Bret Stephens: Hi, Gail. I know we’ll want to talk about the Hunter Biden trial. But I’d like to give kudos to The Times’s Edgar Sandoval for his terrific report last week from the Rio Grande Valley in South Texas. The long and short of it is that Texan Latinos, once reliably Democratic, are turning against Joe Biden on account of the border chaos.
Do you think the president’s executive order all-but banning asylum applications will turn that around? Or does it merely confirm that the administration sat on its hands for more than three years while the crisis got worse?
Gail Collins: Bret, there are parts of Texas that are the natural first destinations for people crossing the border illegally. Whatever their ethnicity, residents are likely to feel unnerved by a flood of strangers with no homes and no jobs coming into their towns and hiding in terror from the government.
That’s a crisis, but I think you’ve agreed with me in the past that overall, the influx of immigrants has been terrific for the national economy. We desperately need them for jobs in agriculture, and if they had the legal right to work, they’d create a boom in places like New York that are stuck right now trying to house newcomers who often can’t even give their real names.
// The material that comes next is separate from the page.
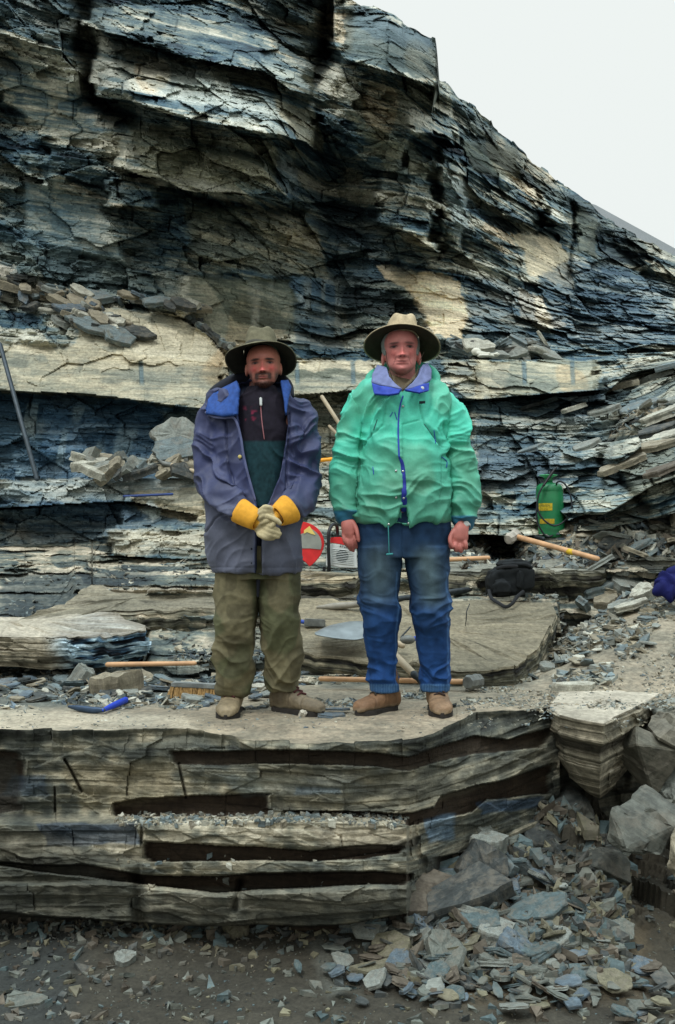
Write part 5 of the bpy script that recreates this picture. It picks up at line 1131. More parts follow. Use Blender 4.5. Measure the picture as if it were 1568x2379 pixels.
def boot(root, toe, heel, zg, L_, mat_col, seed, shaft_top, lace_col=(70, 30, 30)):
    """leather boot between heel and toe ground points (x, y)"""
    h = Vector((heel[0], heel[1], zg)); t = Vector((toe[0], toe[1], zg)); d = (t - h).normalized(); sd = Vector((-d.y, d.x, 0)); L_ = (t - h).length
    def sec(u, hw, ztop, zb=.018): return (u, hw, ztop, zb)
    secs = [(0.0, .028, .070), (.04, .042, .115), (.15, .047, .140), (.30, .047, .142), (.42, .049, .124), (.55, .050, .098), (.70, .055, .082), (.85, .054, .072), (.95, .042, .062), (1.0, .024, .048)]
    V = []; Fc = []; seg = 20; ss_ = spl(secs, 3)
    for (u, hw, zt) in ss_:
        for k in range(seg):
            a = 2 * math.pi * k / seg; y = hw * math.copysign(abs(math.cos(a)) ** .8, math.cos(a)); z = .016 + (zt - .016) * (.5 + .5 * math.copysign(abs(math.sin(a)) ** .8, math.sin(a)))
            V.append(tuple(h + d * (u * L_) + sd * y + Vector((0, 0, z))))
    n = len(ss_)
    for i in range(n - 1):
        for k in range(seg): a, b = i * seg + k, i * seg + (k + 1) % seg; Fc.append((a, b, b + seg, a + seg))
    Fc.append(tuple(range(seg))[::-1]); Fc.append(tuple((n - 1) * seg + k for k in range(seg)))
    ank = h + d * (L_ * .22)
    sh_ = tube_pts([ank + Vector((0, 0, .06)), ank + Vector((0, 0, .12)), Vector((shaft_top[0], shaft_top[1], zg + .19))], [.054, .056, .058], 20)
    me = union([(V, Fc), sh_], .0045, 3); Vv, Nn = arrays(me)
    Vv = Vv + Nn * (.004 * fbm(Vv[:, 0] * 40, Vv[:, 1] * 40, Vv[:, 2] * 40, o=3, seed=seed))[:, None]
    u = (Vv - np.array(h)) @ np.array(d) / L_; zz = Vv[:, 2] - zg
    seam = np.exp(-((u - .74 + zz * .8) / .012) ** 2) + np.exp(-((u - .40 - zz * .5) / .012) ** 2) * ss(.03, .05, zz); Vv = Vv - Nn * (.0025 * seam)[:, None]
    c = lin(mat_col)[None] * (.65 + .6 * vn(Vv[:, 0] * 25, Vv[:, 1] * 25, Vv[:, 2] * 25, seed=seed))[:, None] * (1 - .35 * np.clip(seam, 0, 1))[:, None]
    du = ss(.05, .02, zz)[:, None] * .5; c = c * (1 - du) + lin((150, 140, 118)) * du
    b = finish(me, 'boot', Vv, c, M_LEATHER, root)
    prof = []; m_ = 40
    for k in range(m_):
        a = 2 * math.pi * k / m_; uu = .5 + .515 * math.cos(a); hw = float(np.interp(uu, [0, .12, .35, .5, .72, .9, 1], [.030, .041, .037, .040, .052, .044, .022])) * 1.16
        prof.append(h + d * (uu * L_) + sd * (hw * math.copysign(min(1, abs(math.sin(a)) * 1.35), math.sin(a))))
    V = []; Fc = []
    for z in (0, .004, .022, .026):
        for p in prof: V.append(tuple(p + Vector((0, 0, z + (.0 if z else 0)))))
    for j in range(3):
        for k in range(m_): a, b2 = j * m_ + k, j * m_ + (k + 1) % m_; Fc.append((a, b2, b2 + m_, a + m_))
    Fc.append(tuple(range(m_))[::-1]); Fc.append(tuple(3 * m_ + k for k in range(m_)))
    so = raw('sole', [(V, Fc)], mat_simple('boot_sole', (46, 42, 38), .85, 0, .4, 60, .3), None, smooth=False); so.parent = b; so.matrix_parent_inverse = b.matrix_basis.inverted() @ b.matrix_parent_inverse.inverted() if False else child_inv(b)
    for i in range(4):
        uu = .36 + .07 * i; zt = float(np.interp(uu, [s[0] for s in secs], [s[2] for s in secs])); cpt = h + d * (uu * L_) + Vector((0, 0, zt + .006))
        la = raw('lace', [tube_pts([cpt - sd * .024 - Vector((0, 0, .008)), cpt + Vector((0, 0, .002)), cpt + sd * .024 + d * .012 - Vector((0, 0, .008))], [.005] * 3, 6)], mat_simple('lace', lace_col, .9), None); la.parent = b; la.matrix_parent_inverse = child_inv(b)
    return b
def child_inv(p):
    bpy.context.view_layer.update(); return p.matrix_world.inverted()
def sub(o, p): o.parent = p; o.matrix_parent_inverse = child_inv(p); return o
# ---------------------------------------------------------------- the younger man (left)
D1_ = 4.80; k1 = D1_ / F
def ground_z(px, D): return float(height(np.array([float(px)]), np.array([float(D)]))[0])
m1 = thing('person', (P(605, 1660, D1_).x, D1_, 0), 'younger man in brown hat, open blue grey jacket and yellow cuffed gloves, hands clasped', 'person')
eye1 = P(609, 841, D1_ - .12) + Vector((0, .09, 0)); roll1 = R(-3)
body = [head_parts(eye1, .98, roll1, w=1.08), ball(eye1 + Vector((-.082, .012, -.022)), (.009, .018, .030)), ball(eye1 + Vector((.081, .012, -.018)), (.008, .018, .030)),
        tube([(607, 880, D1_, 27), (606, 910, D1_ + .01, 28), (604, 935, D1_ + .01, 34)]),
        lofth([(604, 925, D1_, 40, .06), (602, 950, D1_, 88, .09), (600, 1040, D1_, 84, .11), (600, 1140, D1_, 78, .095), (600, 1240, D1_ + .02, 80, .07), (600, 1300, D1_ + .02, 80, .07)]),
        tube([(520, 950, D1_, 22), (495, 1020, D1_, 20), (494, 1105, D1_ - .03, 16), (520, 1152, D1_ - .12, 12), (545, 1178, D1_ - .18, 11), (590, 1205, D1_ - .23, 11)]),
        tube([(688, 950, D1_, 22), (703, 1020, D1_, 20), (701, 1110, D1_ - .03, 16), (695, 1150, D1_ - .09, 12), (680, 1178, D1_ - .15, 11), (648, 1200, D1_ - .22, 11)]),
        tube([(560, 1290, D1_, 40), (548, 1450, D1_, 28), (540, 1560, D1_ + .05, 18), (535, 1620, D1_ + .08, 12)]), tube([(640, 1290, D1_, 40), (650, 1450, D1_, 28), (655, 1560, D1_ + .07, 18), (657, 1612, D1_ + .09, 12)])]
for cx_, cy_ in ((612, 1226), (632, 1192)):                   # hands inside the gloves
    body.append(ball(P(cx_, cy_, D1_ - .22), (.035, .015, .04)))
    for q in range(4): body.append(tube([(cx_, cy_ - 9 + 6 * q, D1_ - .23, 4), (cx_ + (14 if cx_ < 620 else -14), cy_ - 9 + 6 * q, D1_ - .24, 4)], 10))
me = union(body, .0036, 2); V, Nn = arrays(me)
V, q = face_relief(V, eye1, .98, roll1, 0); c = face_paint(q, (182, 114, 96), 0, True); c = np.where((q[:, 2] < -122)[:, None], lin((120, 80, 66)), c)
finish(me, 'body', V, c, M_SKIN, m1)
hair = union([head_parts(eye1, .98, roll1, 4, -30, -50, 1.09)], .005, 2); V, Nn = arrays(hair); finish(hair, 'hair', V + Nn * (.003 * fbm(V[:, 0] * 60, V[:, 1] * 20, V[:, 2] * 60, o=2))[:, None], np.tile(lin((26, 22, 20)), (len(V), 1)), M_FELT, m1)
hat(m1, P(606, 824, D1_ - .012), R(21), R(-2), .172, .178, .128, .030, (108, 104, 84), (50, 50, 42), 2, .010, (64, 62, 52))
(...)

Bret: Not so sure. Between them, New York and Chicago are spending billions in tax dollars to handle the influx. San Diego has been hit by a wave of “burglary tourism” by crime groups coming across the border. Public schools are having to enroll thousands of migrant children when many of these schools face tight budgets. Unscrupulous employers are abusing migrant workers, many of them underage. And right-wing populists, from Brussels to Mar-a-Lago, are profiting from it politically.
I’m all for immigration, so long as it’s lawful and brings in people we know and want and doesn’t come at the expense of people already living here. What we have now is just another Biden own goal, kinda like his stalwart defense of his son Hunter. Or am I getting this one all wrong?